■ **Given problem**: Reproduce each line from the first in the data through the line that contains "SC.camera = cam" exactly; give nothing else.

_____

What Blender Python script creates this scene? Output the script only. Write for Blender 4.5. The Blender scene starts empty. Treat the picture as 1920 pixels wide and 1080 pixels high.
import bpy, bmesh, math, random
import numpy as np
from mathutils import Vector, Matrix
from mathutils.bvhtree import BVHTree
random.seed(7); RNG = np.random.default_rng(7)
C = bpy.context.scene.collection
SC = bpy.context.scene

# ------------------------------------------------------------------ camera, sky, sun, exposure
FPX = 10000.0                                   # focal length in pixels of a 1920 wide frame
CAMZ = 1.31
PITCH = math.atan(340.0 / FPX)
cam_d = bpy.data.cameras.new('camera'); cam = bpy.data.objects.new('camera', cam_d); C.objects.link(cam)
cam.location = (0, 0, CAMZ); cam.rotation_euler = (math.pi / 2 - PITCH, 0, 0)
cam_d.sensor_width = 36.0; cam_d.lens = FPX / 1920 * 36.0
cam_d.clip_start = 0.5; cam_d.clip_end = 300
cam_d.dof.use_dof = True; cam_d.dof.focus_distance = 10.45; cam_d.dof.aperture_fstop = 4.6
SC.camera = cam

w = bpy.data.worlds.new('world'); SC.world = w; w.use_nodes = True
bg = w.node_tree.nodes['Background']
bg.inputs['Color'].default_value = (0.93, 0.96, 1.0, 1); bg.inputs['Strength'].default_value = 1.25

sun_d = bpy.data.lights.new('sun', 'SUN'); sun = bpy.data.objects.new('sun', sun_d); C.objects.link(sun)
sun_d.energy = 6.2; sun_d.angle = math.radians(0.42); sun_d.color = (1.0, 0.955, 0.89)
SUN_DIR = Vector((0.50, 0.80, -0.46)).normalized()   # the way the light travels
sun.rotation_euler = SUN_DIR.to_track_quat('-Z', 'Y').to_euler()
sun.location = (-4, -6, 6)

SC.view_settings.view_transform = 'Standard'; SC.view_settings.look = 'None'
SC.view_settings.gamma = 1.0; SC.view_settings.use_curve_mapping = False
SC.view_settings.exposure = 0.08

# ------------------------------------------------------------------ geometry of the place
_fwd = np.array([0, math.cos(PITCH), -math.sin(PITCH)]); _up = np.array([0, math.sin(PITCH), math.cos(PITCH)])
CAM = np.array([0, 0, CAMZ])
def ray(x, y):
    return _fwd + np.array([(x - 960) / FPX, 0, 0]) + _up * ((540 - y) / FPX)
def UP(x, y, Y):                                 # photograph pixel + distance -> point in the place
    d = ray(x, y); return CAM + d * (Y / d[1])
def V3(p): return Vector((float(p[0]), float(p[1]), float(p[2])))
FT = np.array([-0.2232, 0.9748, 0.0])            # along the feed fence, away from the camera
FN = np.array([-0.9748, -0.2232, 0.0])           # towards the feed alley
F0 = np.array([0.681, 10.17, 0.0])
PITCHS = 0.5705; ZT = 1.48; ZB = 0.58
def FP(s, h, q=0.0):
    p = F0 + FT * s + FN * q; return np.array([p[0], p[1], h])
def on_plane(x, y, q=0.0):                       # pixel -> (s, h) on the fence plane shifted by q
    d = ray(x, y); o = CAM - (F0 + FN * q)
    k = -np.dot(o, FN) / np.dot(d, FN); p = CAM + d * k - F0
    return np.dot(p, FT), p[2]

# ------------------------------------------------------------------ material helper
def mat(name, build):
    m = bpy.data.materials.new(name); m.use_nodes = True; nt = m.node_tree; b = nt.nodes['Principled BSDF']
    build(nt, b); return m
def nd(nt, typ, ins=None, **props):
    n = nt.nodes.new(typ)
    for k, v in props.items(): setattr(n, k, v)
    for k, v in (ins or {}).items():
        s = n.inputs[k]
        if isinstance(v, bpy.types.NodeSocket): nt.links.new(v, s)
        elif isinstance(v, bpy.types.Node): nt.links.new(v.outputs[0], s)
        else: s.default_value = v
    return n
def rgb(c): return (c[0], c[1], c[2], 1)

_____

■ **Expected output**:
What Blender Python script creates this scene? Output the script only. Write for Blender 4.5. The Blender scene starts empty. Treat the picture as 1920 pixels wide and 1080 pixels high.
import bpy, bmesh, math, random
import numpy as np
from mathutils import Vector, Matrix
from mathutils.bvhtree import BVHTree
random.seed(7); RNG = np.random.default_rng(7)
C = bpy.context.scene.collection
SC = bpy.context.scene

# ------------------------------------------------------------------ camera, sky, sun, exposure
FPX = 10000.0                                   # focal length in pixels of a 1920 wide frame
CAMZ = 1.31
PITCH = math.atan(340.0 / FPX)
cam_d = bpy.data.cameras.new('camera'); cam = bpy.data.objects.new('camera', cam_d); C.objects.link(cam)
cam.location = (0, 0, CAMZ); cam.rotation_euler = (math.pi / 2 - PITCH, 0, 0)
cam_d.sensor_width = 36.0; cam_d.lens = FPX / 1920 * 36.0
cam_d.clip_start = 0.5; cam_d.clip_end = 300
cam_d.dof.use_dof = True; cam_d.dof.focus_distance = 10.45; cam_d.dof.aperture_fstop = 4.6
SC.camera = cam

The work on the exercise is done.